We should now reflect on ourselves in order to derive profit from the misfortunes of others. Let us imagine that our merciful Lord, knowing us guilty of many sins and seeing the approaching punishments which menace us, looks upon us from heaven with commiseration, and speaks to our hearts, saying: Unhappy soul, you do not know the miserable state in which you are! If you could see the eternal punishment which awaits you unless you repent, you would make serious reflections. Your body which you indulge so much will soon be reduced to ashes; those persons whom you love so tenderly you shall soon leave forever. All will be separated from you but your good and evil works; these will accompany you. You believe that the time is not near, but it is fast approaching: hell is open beneath you; the sentence of death has already been issued, and on My will depends its execution. Every day, every moment, every hour, may be the last for you. How long, therefore, will you delay to do penance? How long will you still provoke My anger, tire My patience? How many inspirations did I not send you? how many graces did I not grant you? how many advices and good examples did you not receive? how many times have I not called upon you, and you failed to respond? You were deaf to My voice and dumb to My exhortations. Therefore, I weep over you, and over your unhappy state, and the punishments which menace you; and weeping, I invite you for the last time to repentance, that yours may not be the fate of Jerusalem, obduracy, abandonment, and eternal perdition.

Thus our merciful Lord speaks to our souls; and how shall we respond? With ingratitude?
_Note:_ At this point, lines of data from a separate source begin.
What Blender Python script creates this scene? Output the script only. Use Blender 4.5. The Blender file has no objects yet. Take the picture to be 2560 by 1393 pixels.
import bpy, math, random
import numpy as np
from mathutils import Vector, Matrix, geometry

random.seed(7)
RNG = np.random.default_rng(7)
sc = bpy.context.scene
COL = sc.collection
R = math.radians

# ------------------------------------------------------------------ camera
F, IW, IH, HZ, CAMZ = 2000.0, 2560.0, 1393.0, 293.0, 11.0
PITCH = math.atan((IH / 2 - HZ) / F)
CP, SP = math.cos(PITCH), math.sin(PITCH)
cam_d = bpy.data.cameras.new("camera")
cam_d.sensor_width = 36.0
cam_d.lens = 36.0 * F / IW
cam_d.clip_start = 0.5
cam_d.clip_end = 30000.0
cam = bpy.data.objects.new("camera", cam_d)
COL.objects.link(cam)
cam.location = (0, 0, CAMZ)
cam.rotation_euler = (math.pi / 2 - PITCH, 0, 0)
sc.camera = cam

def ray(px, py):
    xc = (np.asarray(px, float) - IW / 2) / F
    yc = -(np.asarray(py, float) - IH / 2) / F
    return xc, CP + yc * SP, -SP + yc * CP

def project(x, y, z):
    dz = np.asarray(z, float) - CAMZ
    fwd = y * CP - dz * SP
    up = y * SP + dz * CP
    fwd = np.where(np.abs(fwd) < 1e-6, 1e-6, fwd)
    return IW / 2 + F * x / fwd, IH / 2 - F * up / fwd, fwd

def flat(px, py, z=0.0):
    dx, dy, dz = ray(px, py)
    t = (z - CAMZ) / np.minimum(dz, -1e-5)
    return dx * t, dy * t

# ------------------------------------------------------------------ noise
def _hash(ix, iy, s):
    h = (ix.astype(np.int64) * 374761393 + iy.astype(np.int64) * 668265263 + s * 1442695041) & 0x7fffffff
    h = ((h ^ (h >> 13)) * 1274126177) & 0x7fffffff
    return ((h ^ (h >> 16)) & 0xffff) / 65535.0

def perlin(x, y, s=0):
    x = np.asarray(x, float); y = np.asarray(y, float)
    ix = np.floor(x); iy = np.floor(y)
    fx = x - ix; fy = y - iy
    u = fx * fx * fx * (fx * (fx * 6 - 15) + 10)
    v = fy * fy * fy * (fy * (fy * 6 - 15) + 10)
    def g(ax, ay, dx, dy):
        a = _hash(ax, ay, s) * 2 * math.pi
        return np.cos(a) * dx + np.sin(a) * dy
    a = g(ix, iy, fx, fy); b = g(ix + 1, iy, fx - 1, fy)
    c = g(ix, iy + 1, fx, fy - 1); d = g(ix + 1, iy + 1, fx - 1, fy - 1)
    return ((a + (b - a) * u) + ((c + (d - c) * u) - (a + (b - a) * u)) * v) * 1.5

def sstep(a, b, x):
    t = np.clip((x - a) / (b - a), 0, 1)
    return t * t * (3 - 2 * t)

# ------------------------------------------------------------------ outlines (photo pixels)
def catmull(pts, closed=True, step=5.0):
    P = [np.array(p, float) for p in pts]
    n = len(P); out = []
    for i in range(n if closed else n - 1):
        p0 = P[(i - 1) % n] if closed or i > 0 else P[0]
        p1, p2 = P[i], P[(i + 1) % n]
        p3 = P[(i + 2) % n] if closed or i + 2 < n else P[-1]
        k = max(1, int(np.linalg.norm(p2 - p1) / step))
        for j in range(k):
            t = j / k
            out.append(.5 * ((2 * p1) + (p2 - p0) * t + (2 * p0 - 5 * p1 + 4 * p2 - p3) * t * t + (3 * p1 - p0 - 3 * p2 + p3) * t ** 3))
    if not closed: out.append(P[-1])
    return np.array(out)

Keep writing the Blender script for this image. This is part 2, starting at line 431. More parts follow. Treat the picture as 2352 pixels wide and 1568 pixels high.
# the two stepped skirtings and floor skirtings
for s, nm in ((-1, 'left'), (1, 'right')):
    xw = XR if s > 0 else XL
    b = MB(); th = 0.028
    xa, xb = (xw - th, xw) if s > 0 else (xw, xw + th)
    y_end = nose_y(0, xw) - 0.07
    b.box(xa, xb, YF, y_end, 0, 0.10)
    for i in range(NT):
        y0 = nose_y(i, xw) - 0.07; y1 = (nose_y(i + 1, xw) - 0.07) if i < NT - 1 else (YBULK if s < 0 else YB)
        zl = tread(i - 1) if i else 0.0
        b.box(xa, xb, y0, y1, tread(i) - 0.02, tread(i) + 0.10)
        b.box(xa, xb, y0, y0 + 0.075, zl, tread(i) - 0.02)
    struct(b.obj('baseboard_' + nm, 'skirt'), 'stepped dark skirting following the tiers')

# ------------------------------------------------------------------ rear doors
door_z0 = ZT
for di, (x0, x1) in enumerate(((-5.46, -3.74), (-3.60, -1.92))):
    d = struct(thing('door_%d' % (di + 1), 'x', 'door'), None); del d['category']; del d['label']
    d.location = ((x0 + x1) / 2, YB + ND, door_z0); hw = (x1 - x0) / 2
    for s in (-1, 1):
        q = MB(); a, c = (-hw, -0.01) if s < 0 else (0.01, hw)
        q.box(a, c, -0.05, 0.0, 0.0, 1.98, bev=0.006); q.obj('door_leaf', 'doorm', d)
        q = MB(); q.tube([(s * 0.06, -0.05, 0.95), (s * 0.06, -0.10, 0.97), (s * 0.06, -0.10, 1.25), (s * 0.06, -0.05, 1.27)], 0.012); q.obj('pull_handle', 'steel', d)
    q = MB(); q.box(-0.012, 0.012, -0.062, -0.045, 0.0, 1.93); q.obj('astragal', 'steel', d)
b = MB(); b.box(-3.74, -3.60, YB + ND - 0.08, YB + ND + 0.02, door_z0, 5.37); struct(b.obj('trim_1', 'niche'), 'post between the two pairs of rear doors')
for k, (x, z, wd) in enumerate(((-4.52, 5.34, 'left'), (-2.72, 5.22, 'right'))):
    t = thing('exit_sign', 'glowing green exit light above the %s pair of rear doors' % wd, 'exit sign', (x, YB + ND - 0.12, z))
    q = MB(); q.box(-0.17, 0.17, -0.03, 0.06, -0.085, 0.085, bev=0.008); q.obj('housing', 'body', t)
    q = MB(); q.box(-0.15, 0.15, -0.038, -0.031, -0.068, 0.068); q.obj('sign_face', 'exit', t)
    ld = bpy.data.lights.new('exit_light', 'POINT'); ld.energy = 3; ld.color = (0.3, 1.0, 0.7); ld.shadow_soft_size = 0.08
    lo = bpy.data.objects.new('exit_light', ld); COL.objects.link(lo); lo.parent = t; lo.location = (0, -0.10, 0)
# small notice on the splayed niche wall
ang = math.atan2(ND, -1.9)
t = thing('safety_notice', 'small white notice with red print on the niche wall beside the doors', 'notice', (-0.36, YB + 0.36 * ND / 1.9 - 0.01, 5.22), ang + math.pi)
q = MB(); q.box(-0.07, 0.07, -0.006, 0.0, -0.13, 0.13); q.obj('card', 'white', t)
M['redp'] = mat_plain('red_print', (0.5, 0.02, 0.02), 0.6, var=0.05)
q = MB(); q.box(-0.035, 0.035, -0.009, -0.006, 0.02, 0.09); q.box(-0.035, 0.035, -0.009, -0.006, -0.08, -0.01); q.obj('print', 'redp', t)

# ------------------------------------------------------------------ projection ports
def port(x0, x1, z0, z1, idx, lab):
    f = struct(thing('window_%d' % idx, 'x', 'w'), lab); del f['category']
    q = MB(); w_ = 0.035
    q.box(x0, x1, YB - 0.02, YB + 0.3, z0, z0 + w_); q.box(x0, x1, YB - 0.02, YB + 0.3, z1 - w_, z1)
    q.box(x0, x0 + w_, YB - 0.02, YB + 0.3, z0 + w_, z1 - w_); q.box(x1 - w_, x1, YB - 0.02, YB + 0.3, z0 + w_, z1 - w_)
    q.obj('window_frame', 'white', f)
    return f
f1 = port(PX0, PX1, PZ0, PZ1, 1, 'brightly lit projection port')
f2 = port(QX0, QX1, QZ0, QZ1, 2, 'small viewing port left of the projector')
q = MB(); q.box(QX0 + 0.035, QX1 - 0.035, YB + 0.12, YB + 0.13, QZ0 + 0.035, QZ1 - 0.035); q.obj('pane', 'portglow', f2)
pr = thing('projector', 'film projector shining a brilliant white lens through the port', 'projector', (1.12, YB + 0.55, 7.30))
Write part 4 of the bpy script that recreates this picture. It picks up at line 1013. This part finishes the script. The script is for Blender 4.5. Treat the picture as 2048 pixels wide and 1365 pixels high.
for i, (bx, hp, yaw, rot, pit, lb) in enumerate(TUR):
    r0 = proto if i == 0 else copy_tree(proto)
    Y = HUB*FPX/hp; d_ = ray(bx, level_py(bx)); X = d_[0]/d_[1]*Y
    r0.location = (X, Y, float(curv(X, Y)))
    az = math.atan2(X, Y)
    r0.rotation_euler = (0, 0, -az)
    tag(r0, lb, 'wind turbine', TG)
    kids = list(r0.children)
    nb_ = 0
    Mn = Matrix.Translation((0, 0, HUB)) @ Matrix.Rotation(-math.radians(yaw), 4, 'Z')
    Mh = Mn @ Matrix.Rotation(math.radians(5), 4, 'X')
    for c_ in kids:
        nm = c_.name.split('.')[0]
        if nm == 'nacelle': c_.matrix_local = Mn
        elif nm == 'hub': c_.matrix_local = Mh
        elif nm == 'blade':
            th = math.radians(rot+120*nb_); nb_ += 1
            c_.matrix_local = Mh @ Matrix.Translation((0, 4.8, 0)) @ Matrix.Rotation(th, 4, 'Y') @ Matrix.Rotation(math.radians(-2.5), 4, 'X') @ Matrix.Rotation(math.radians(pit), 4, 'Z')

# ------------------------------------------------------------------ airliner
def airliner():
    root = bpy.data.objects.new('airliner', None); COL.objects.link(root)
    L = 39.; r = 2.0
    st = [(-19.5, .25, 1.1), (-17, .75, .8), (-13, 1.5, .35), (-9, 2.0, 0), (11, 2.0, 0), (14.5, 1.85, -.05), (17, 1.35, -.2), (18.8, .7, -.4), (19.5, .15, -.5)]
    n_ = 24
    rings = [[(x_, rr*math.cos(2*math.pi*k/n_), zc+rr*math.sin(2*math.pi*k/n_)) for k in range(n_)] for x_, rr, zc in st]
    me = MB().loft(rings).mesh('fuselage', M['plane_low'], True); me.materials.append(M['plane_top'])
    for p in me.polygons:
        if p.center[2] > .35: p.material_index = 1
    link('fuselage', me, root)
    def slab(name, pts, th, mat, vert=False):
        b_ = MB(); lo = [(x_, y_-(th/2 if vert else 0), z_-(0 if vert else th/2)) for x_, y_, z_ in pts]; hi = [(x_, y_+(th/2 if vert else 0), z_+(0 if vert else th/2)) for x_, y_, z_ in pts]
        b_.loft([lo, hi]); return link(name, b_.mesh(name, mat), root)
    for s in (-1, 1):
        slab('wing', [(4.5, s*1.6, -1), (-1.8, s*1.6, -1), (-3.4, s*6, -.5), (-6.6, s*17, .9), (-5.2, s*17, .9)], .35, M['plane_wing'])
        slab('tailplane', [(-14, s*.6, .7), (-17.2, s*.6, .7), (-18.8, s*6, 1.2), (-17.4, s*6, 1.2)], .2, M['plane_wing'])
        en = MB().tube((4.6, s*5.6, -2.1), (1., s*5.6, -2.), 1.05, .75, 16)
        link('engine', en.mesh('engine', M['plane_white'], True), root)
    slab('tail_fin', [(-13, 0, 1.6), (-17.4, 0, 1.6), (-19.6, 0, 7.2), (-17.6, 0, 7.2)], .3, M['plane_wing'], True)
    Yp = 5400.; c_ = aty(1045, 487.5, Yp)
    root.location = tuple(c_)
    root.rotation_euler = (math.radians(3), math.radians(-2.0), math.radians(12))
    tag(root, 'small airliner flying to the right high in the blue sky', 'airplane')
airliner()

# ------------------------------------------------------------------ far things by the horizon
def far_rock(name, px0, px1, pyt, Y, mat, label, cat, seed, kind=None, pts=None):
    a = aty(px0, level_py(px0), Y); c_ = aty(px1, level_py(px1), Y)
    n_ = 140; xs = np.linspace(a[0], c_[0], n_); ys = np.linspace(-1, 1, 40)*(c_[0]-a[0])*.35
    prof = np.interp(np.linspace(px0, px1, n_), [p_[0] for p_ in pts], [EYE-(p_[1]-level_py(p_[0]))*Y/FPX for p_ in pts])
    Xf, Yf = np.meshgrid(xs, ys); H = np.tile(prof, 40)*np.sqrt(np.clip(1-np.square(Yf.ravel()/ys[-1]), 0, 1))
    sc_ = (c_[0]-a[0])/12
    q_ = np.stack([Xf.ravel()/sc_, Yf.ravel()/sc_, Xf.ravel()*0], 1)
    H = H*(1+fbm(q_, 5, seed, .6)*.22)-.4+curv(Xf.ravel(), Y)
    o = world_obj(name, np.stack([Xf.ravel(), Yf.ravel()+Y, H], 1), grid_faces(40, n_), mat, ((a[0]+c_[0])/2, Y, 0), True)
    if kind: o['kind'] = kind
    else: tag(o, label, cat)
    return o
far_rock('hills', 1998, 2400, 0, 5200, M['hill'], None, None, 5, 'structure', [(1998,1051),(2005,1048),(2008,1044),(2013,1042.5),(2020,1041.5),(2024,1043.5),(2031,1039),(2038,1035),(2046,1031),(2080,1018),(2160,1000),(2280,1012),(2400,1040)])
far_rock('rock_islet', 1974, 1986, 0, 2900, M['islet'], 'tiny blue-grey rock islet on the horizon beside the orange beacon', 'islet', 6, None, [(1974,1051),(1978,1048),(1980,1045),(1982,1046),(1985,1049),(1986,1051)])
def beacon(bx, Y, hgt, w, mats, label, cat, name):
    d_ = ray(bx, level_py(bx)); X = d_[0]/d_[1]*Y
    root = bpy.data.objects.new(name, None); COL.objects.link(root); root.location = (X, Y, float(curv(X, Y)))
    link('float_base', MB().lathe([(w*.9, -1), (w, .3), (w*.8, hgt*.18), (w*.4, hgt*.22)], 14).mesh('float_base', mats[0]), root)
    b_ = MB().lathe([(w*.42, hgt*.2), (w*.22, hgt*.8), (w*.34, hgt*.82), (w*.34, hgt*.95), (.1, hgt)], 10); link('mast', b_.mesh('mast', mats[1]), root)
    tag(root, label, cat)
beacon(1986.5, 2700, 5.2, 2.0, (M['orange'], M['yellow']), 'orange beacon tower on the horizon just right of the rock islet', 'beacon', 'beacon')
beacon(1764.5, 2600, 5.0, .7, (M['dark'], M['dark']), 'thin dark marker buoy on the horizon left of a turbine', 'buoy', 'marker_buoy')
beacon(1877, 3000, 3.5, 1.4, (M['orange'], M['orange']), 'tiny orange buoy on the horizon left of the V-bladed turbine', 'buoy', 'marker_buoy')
Ah, no! let us prostrate ourselves at His feet, beseeching Him to grant us a profound grief for our sins, a firm and strong resolution of nevermore offending Him, and an ardent desire of loving Him now and for eternity. Let us also earnestly ask Him for the grace of meditating on His sufferings, in order that, having them before our eyes, we may be encouraged to support our sufferings.


My God, I give Thee heartfelt thanks for all the graces and all the light Thou hast conferred on me during this meditation. Pardon me all the negligence and the distractions of which I have been guilty, and give me strength to carry out the resolutions that I have made. Fortify me, that from henceforth I may diligently practise this virtue . . . avoid this fault . . . perform this action . . . to Thy honor. Help me to do this, sweet Virgin Mary; and if I ever forget my good resolutions, I entreat my Angel Guardian to recall them to my memory. Amen.


Behold how the teachings of our Lord and Saviour, the Eternal Wisdom, are rejected, His deeds forgotten, and the price of His precious Blood lost, in a measure, considering how few there are who seek their salvation.
St. Ignatius of Loyola, Letter 50.


February Devotion: The Holy Trinity (also the Holy Family)
Virtue to practice:

I vow and consecrate to God all that is in me: my memory and my actions to God the Father; my understanding and my words to God the Son; my will and my thoughts to God the Holy Ghost; my heart, my body, my tongue my senses and all my sorrows to the sacred Humanity of Jesus Christ, ‘who was contented to be betrayed into the hands of wicked men and to suffer the torment of the Cross.’ – St. Francis de Sales

An indulgence of 3 years.
A plenary indulgence on the usual conditions, if this act of oblation is devoutly repeated every day for a monh (S.P.Ap., Sept. 22, 1922 and May 12, 1934).
The faithful who devoutly offer any prayers in honor of the Most Holy Trinity with the intention of continuing them for nine successive days, may gain:
An indulgence of 7 years once each day:
A plenary indulgence on the usual conditions at the end of the novena (S.C. Ind., Aug. 8 1847; S.P. Ap., Mar. 18, 1932).


Novena in Honor of Our Lady of Lourdes

O ever Immaculate Virgin, Mother of Mercy, Health of the Sick, Comforter of the Afflicted, thou knowest my wants, my troubles, my sufferings; deign to cast upon me a look of mercy. By appearing in the grotto of Lourdes thou wert pleased to make it a privileged sanctuary from where thou dost dispense thy favors, and already many sufferers have obtained the cure of their infirmities, both spiritual and corporal. I come, therefore, with the most unbounded confidence, to implore thy maternal intercession. Obtain, O loving Mother, the granting of my requests. Through gratitude for thy favors, I will endeavor to imitate thy virtues, that I may one day share in thy glory. R. Amen.

V. O Mary, conceived without sin,
R. Pray for us who have recourse to thee.